Material provided:
════
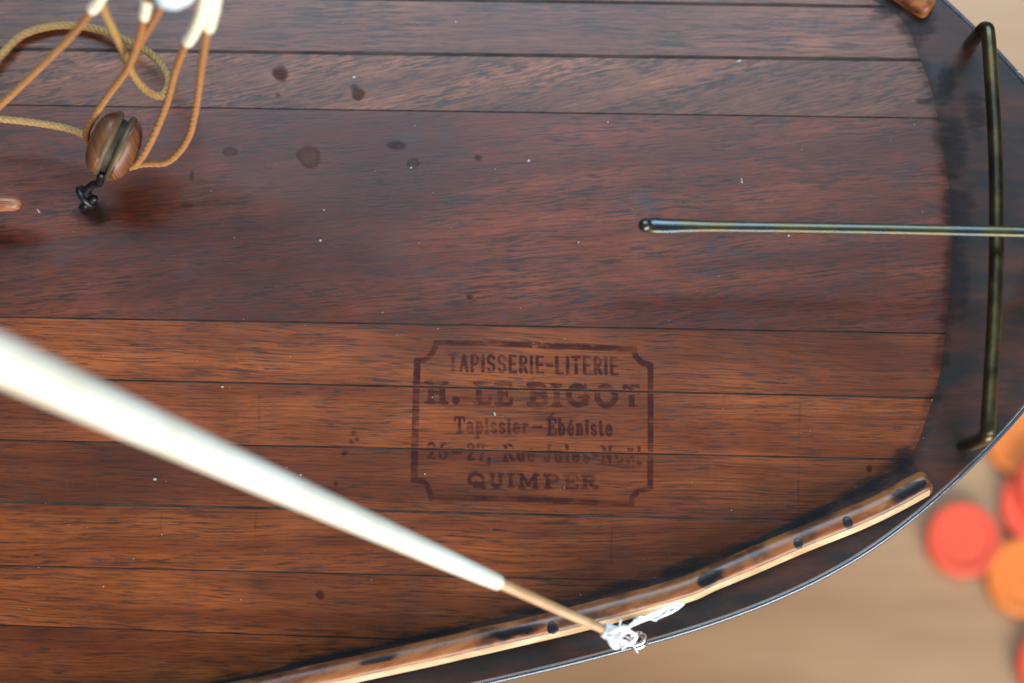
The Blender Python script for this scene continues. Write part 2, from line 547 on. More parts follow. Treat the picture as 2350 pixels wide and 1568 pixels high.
MID = (0.178, 0.0350, 0.0060); LIGHT = (0.360, 0.087, 0.0160); DARK = (0.066, 0.0130, 0.0031)
styles = {}
planks = []
for i in range(len(lines) - 1):
    (a1, k1), (a2, k2) = lines[i], lines[i + 1]
    poly = clip(base_poly, a1 - gaps[i], k1, True)
    poly = clip(poly, a2 + gaps[i + 1], k2, False)
    # drop near duplicates
    pl = []
    for p in poly:
        if not pl or math.hypot(p[0] - pl[-1][0], p[1] - pl[-1][1]) > 0.00005: pl.append(p)
    if len(pl) > 2 and math.hypot(pl[0][0] - pl[-1][0], pl[0][1] - pl[-1][1]) < 0.00005: pl.pop()
    if len(pl) < 3: continue
    king = abs(a1 - a2) > 0.03 and abs(a1) < 0.5 and abs(a2) < 0.5
    vis = i - 7
    if king:
        mt = plank_wood('king_plank_wood', 3.1, -ANG + math.radians(-6), (0.104, 0.0195, 0.0068), (0.200, 0.043, 0.0140), (0.047, 0.0102, 0.0048), 0.49, 0.58, pore_x=280)
    elif vis <= 0:
        mt = plank_wood('upper_plank_wood', 1.3 + i * 1.7, -ANG + math.radians(-2 if i % 2 else 1.5), (0.140, 0.040, 0.017), (0.275, 0.092, 0.041), (0.072, 0.023, 0.012), 0.48, 0.60)
    elif vis == 1:
        mt = plank_wood('figured_plank_wood', 6.4, -ANG + math.radians(-14), (0.170, 0.051, 0.021), (0.310, 0.106, 0.046), (0.075, 0.027, 0.015), 0.47, 0.60, fleck_amt=0.9, pore_x=360)
    else:
        sh = (1.0, 1.08, 0.95, 0.92, 0.88, 0.85, 0.9, 0.9, 0.9)[min(8, max(0, vis - 3))]
        mt = plank_wood('lower_plank_wood', 11 + i * 2.3, -ANG + math.radians((0.5, -1.5, 1.0, -0.5)[i % 4]), tuple(x * sh for x in MID), tuple(x * sh for x in LIGHT), tuple(x * sh for x in DARK), 0.54, 0.64)
    dz = rng.normal(0, 0.00002)
    n = len(pl)
    V = [W(u, v, -0.0014) for u, v in pl] + [W(u, v, dz) for u, v in pl]
    F = [tuple(range(n, 2 * n))]
    for k in range(n):
        k2_ = (k + 1) % n
        F.append((k, k2_, n + k2_, n + k))
    me_o = obj('king_plank' if king else 'plank', V, F, mt)
    bm = bmesh.new(); bm.from_mesh(me_o.data); bmesh.ops.recalc_face_normals(bm, faces=bm.faces); bm.to_mesh(me_o.data); bm.free()
    child(me_o, boat)
    planks.append((i, me_o))

# ---- toe rails (half round strips) with their nails, both sides
rail_px = [(2116, 1112), (2000, 1173), (1828, 1244), (1640, 1324), (1550, 1360), (1300, 1427), (1100, 1473), (1000, 1496), (740, 1553), (500, 1603), (100, 1674), (-500, 1740)]
def rail_mat():
    m, nt, b = new_mat('rail_varnish')
    tc = node(nt, 'ShaderNodeTexCoord').outputs['Object']
    n1 = noise(nt, mapping(nt, tc, (70, 420, 420), ANG - 0.42), 1, 5, 0.6)
    n2 = noise(nt, mapping(nt, tc, (130, 130, 130), 0.2), 1, 3)
    c = mix(nt, ramp(nt, n1, [(0.38, 0.0), (0.62, 1.0)]), (0.17, 0.048, 0.013), (0.36, 0.132, 0.038))
    c = mix(nt, mth(nt, 'MULTIPLY', ramp(nt, n2, [(0.50, 0.0), (0.62, 1.0)]), 0.8), c, (0.040, 0.016, 0.010))
    nt.links.new(c, b.inputs['Base Color'])
    nt.links.new(mth(nt, 'ADD', mth(nt, 'MULTIPLY', n1, 0.3), 0.27), b.inputs['Roughness'])
    b.inputs['Specular IOR Level'].default_value = 0.5
    b.inputs['Coat Weight'].default_value = 0.0
    b.inputs['Coat Roughness'].default_value = 0.25
    bump(nt, b, n1, 0.25, 0.0001)
    return m
M_RAIL = rail_mat()
M_EDGELIT = simple('lit_rail_edge', (0.60, 0.47, 0.30), 0.45, var=(0.42, 0.27, 0.14), scale=260, stretch=(0.4, 1, 1))  # window light along the outer bevel, put into the colour as cream
M_TAR = film('tar_patch', (0.012, 0.012, 0.014), 0.95, 0.1, 0.3, 500, 0.35, 'ragged')
M_IRON = simple('dark_iron', (0.05, 0.05, 0.055), 0.45, metal=0.8, var=(0.02, 0.022, 0.026), scale=700, bumpd=0.00008)

RW, RH = 0.00235, 0.0034
prof2 = [(-1.0, 0.0), (-1.0, 0.12), (-0.97, 0.22), (-0.85, 0.42), (-0.70, 0.65), (-0.55, 0.84), (-0.42, 0.94), (-0.2, 1.0), (0.2, 1.0), (0.55, 0.95), (0.78, 0.85), (0.93, 0.68), (1.0, 0.45), (1.0, 0.0)]
def rail_mesh(path, name, flip=1, edge=True):
    V, F = [], []
    n = len(path); m = len(prof2)
    sc = [1.0] * n
    rings = []
    def ring(c_, t, s, h):
        sd = Vector((t.y, -t.x, 0))
        b0 = len(V)
        for x, y in prof2:
            V.append(c_ + sd * (flip * x * RW * s) + Vector((0, 0, 0.0001 + y * RH * h)))
        rings.append(b0)
    fr = [(path[min(i + 1, n - 1)] - path[max(0, i - 1)]).normalized() for i in range(n)]
    for q, s, h in ((0.0011, 0.60, 0.55), (0.0009, 0.82, 0.8), (0.0005, 0.95, 0.94)):
        ring(path[0] - fr[0] * q, fr[0], s, h)
    for i in range(n):
        ring(path[i], fr[i], 1 + 0.012 * math.sin(i * 0.7), 1)
    for a, b_ in zip(rings[:-1], rings[1:]):
        for k in range(m - 1):
            F.append((a + k, b_ + k, b_ + k + 1, a + k + 1))
    F.append(tuple(rings[0] + k for k in range(m)))
    F.append(tuple(rings[-1] + k for k in reversed(range(m))))
    o = obj(name, V, F, [M_RAIL, M_EDGELIT], smooth=True)
    nq = (len(rings) - 1) * (m - 1)
    for q in range(nq):
        if edge and q >= 3 * (m - 1) and q % (m - 1) in (1, 2, 3, 4):
            o.data.polygons[q].material_index = 1  # outer bevel takes the painted light strip
    bm = bmesh.new(); bm.from_mesh(o.data); bmesh.ops.recalc_face_normals(bm, faces=bm.faces); bm.to_mesh(o.data); bm.free()
    return child(o, boat)
rail_path = catmull([P(x, y, 0.0) for x, y in rail_px], 8)
rail = rail_mesh(rail_path, 'toe_rail')
mir = []
for x, y in rail_px:
    u, v = uv(P(x, y, 0.0)); mir.append(W(u, -v, 0.0))
# the far rail ends a little further forward
mir = [W(uv(P(2138, 14, 0))[0] - 0.0012, uv(P(2138, 14, 0))[1] - 0.0004, 0)] + [p for p in mir if uv(p)[0] < uv(P(2030, 0, 0))[0]]
rail2 = rail_mesh(catmull(mir, 8), 'toe_rail', -1, False)

def ellipsoid(center, axes, rx, ry, rz, seg=16, ringn=8, zmin=-1.0, jitter=0.0):
    V, F = [], []
    for i in range(ringn + 1):
        th = math.pi * i / ringn
        for k in range(seg):
            ph = 2 * math.pi * k / seg
            q = 1 + (rng.normal(0, jitter) if jitter else 0)
            x, y, z = math.sin(th) * math.cos(ph) * q, math.sin(th) * math.sin(ph) * q, max(zmin, math.cos(th))
            V.append(center + axes[0] * (x * rx) + axes[1] * (y * ry) + axes[2] * (z * rz))
    for i in range(ringn):
        for k in range(seg):
            k2 = (k + 1) % seg
            F.append((i * seg + k, (i + 1) * seg + k, (i + 1) * seg + k2, i * seg + k2))
    return V, F
XYZ = (Vector((1, 0, 0)), Vector((0, 1, 0)), Vector((0, 0, 1)))
# nail heads and dark patches on the near rail
for x, y, r in ((1945, 1199, 0.0011), (1831, 1247, 0.0010), (1268, 1440, 0.0012)):
    c0 = P(x, y, RH)
    child(obj('nail_head', *ellipsoid(Vector((c0.x, c0.y, RH - 0.00005)), XYZ, r, r, 0.00028, 16, 8, -0.2), M_IRON, smooth=True), rail)
def rail_patch(u0, u1, x0, x1, name, mat):
    """a skin of tar following the top of the rail between two path fractions, ragged outline"""
    V, F, TK = [], [], []
    L = len(rail_path) - 1
    n = 14; mcols = 7
    for i in range(n + 1):
        f = u0 + (u1 - u0) * i / n
        s = f * L; j = min(int(s), L - 1)
        c_ = rail_path[j].lerp(rail_path[j + 1], s - j)
        t = (rail_path[j + 1] - rail_path[j]).normalized(); sd = Vector((t.y, -t.x, 0))
        e = math.sin(math.pi * min(1, max(0, (i + 0.6) / (n + 1.2)))) ** 0.45
        xm = (x0 + x1) / 2; hw = (x1 - x0) / 2 * e
        for k in range(mcols + 1):
            x = xm + hw * (2 * k / mcols - 1) + (rng.normal(0, 0.03) if k in (0, mcols) else 0)
            x = max(-0.99, min(0.99, x))
            y = np.interp(x, [p[0] for p in prof2[1:-1]], [p[1] for p in prof2[1:-1]])
            V.append(c_ + sd * (x * RW * 1.02) + Vector((0, 0, 0.0001 + y * RH + 0.00012)))
            TK.append((1.0 if i < 5 and u0 == 0 else min(1.0, min(i, n - i) / 4.5)) * min(1.0, min(k, mcols - k) / 2.4))
    for i in range(n):
        for k in range(mcols):
            a = i * (mcols + 1) + k
            F.append((a, a + 1, a + mcols + 2, a + mcols + 1))
    o = obj(name, V, F, mat, smooth=True)
    at = o.data.attributes.new('thickness', 'FLOAT', 'POINT'); at.data.foreach_set('value', TK)
    child(o, rail)
def frac_at(x):
    best = min(range(len(rail_path)), key=lambda i: abs(rail_path[i].x - P(x, 1300).x))
    return best / (len(rail_path) - 1)
# path runs from the stern forward; side x>0 is ... towards the deck edge
rail_patch(0.0, frac_at(2015), -0.5, 0.85, 'tar_patch', M_TAR)
rail_patch(frac_at(1682), frac_at(1592), -0.62, 0.85, 'tar_patch', M_TAR)
rail_patch(frac_at(1280), frac_at(1110), -0.4, 0.75, 'tar_patch', M_TAR)
rail_patch(frac_at(950), frac_at(800), 0.05, 0.75, 'tar_patch', M_TAR)

# ---- sheet horse: bent wire over the stern
HZ = 0.0140
def brass(name, a, b_, rough):
    m, nt, bs = new_mat(name)
    tc = node(nt, 'ShaderNodeTexCoord').outputs['Object']
    n1 = noise(nt, mapping(nt, tc, (160, 160, 160)), 1, 5, 0.65)
    n2 = noise(nt, mapping(nt, tc, (1500, 1500, 1500)), 1, 3)
    nt.links.new(mix(nt, ramp(nt, n1, [(0.40, 0.0), (0.60, 1.0)]), a, b_), bs.inputs['Base Color'])
    bs.inputs['Metallic'].default_value = 0.85
    nt.links.new(mth(nt, 'ADD', mth(nt, 'MULTIPLY', n1, 0.3), rough - 0.15), bs.inputs['Roughness'])
    bump(nt, bs, n1, 0.25, 0.00015)
    return m
M_BRASS = brass('tarnished_brass', (0.046, 0.040, 0.027), (0.112, 0.083, 0.035), 0.36)
M_STEEL = brass('tarnished_steel', (0.056, 0.072, 0.086), (0.100, 0.090, 0.050), 0.31)
hp = [P(2228, 100, 0.0), P(2230, 97, 0.003), P(2252, 72, HZ - 0.0022), P(2262, 66, HZ - 0.0008), P(2268, 82, HZ), P(2276, 190, HZ), P(2284, 330, HZ), P(2287, 500, HZ), P(2284, 680, HZ),
      P(2275, 850, HZ), P(2268, 960, HZ), P(2266, 992, HZ - 0.0004), P(2258, 1006, HZ - 0.0018), P(2218, 1022, 0.003), P(2212, 1024, 0.0)]
child(obj('sheet_horse', *tube_data(catmull(hp, 8), 0.0013, 14), M_BRASS, smooth=True), boat)

# ---- tiller: flat steel bar with a rounded knob
TZ = 0.0195
tp, tr = [], []
for x, y, r in ((1488, 518, 19), (1502, 518, 22), (1530, 519, 21), (1575, 519, 18), (1640, 520, 15), (1800, 522, 14), (2000, 525, 14), (2200, 529, 14.5), (2350, 532, 15), (2480, 535, 16)):
    tp.append(P(x, y, TZ)); tr.append(0.88 * r * (CAM.z - TZ) / FOC)
path = catmull(tp, 6)
rr = list(np.interp(np.linspace(0, len(tr) - 1, len(path)), range(len(tr)), tr))
tiller = child(obj('tiller', *tube_data(path, rr, 18, squash=0.55), M_STEEL, smooth=True), boat)
child(obj('tiller_knob', *ellipsoid(P(1481, 517, TZ + 0.0004), XYZ, 0.00125, 0.00125, 0.0012, 18, 10), M_STEEL, smooth=True), tiller)
pq = P(2480, 535, TZ)
child(obj('rudder_post', *tube_data([Vector((pq.x, pq.y, -0.001)), Vector((pq.x, pq.y, TZ + 0.001))], 0.0022, 14), M_STEEL, smooth=True), boat)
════
The exercise: Repeat the listing above exactly from its first line to the line containing "planks.append((i, me_o))", both included, and omit the pictures.

Correct response:
The Blender Python script for this scene continues. Write part 2, from line 547 on. More parts follow. Treat the picture as 2350 pixels wide and 1568 pixels high.
MID = (0.178, 0.0350, 0.0060); LIGHT = (0.360, 0.087, 0.0160); DARK = (0.066, 0.0130, 0.0031)
styles = {}
planks = []
for i in range(len(lines) - 1):
    (a1, k1), (a2, k2) = lines[i], lines[i + 1]
    poly = clip(base_poly, a1 - gaps[i], k1, True)
    poly = clip(poly, a2 + gaps[i + 1], k2, False)
    # drop near duplicates
    pl = []
    for p in poly:
        if not pl or math.hypot(p[0] - pl[-1][0], p[1] - pl[-1][1]) > 0.00005: pl.append(p)
    if len(pl) > 2 and math.hypot(pl[0][0] - pl[-1][0], pl[0][1] - pl[-1][1]) < 0.00005: pl.pop()
    if len(pl) < 3: continue
    king = abs(a1 - a2) > 0.03 and abs(a1) < 0.5 and abs(a2) < 0.5
    vis = i - 7
    if king:
        mt = plank_wood('king_plank_wood', 3.1, -ANG + math.radians(-6), (0.104, 0.0195, 0.0068), (0.200, 0.043, 0.0140), (0.047, 0.0102, 0.0048), 0.49, 0.58, pore_x=280)
    elif vis <= 0:
        mt = plank_wood('upper_plank_wood', 1.3 + i * 1.7, -ANG + math.radians(-2 if i % 2 else 1.5), (0.140, 0.040, 0.017), (0.275, 0.092, 0.041), (0.072, 0.023, 0.012), 0.48, 0.60)
    elif vis == 1:
        mt = plank_wood('figured_plank_wood', 6.4, -ANG + math.radians(-14), (0.170, 0.051, 0.021), (0.310, 0.106, 0.046), (0.075, 0.027, 0.015), 0.47, 0.60, fleck_amt=0.9, pore_x=360)
    else:
        sh = (1.0, 1.08, 0.95, 0.92, 0.88, 0.85, 0.9, 0.9, 0.9)[min(8, max(0, vis - 3))]
        mt = plank_wood('lower_plank_wood', 11 + i * 2.3, -ANG + math.radians((0.5, -1.5, 1.0, -0.5)[i % 4]), tuple(x * sh for x in MID), tuple(x * sh for x in LIGHT), tuple(x * sh for x in DARK), 0.54, 0.64)
    dz = rng.normal(0, 0.00002)
    n = len(pl)
    V = [W(u, v, -0.0014) for u, v in pl] + [W(u, v, dz) for u, v in pl]
    F = [tuple(range(n, 2 * n))]
    for k in range(n):
        k2_ = (k + 1) % n
        F.append((k, k2_, n + k2_, n + k))
    me_o = obj('king_plank' if king else 'plank', V, F, mt)
    bm = bmesh.new(); bm.from_mesh(me_o.data); bmesh.ops.recalc_face_normals(bm, faces=bm.faces); bm.to_mesh(me_o.data); bm.free()
    child(me_o, boat)
    planks.append((i, me_o))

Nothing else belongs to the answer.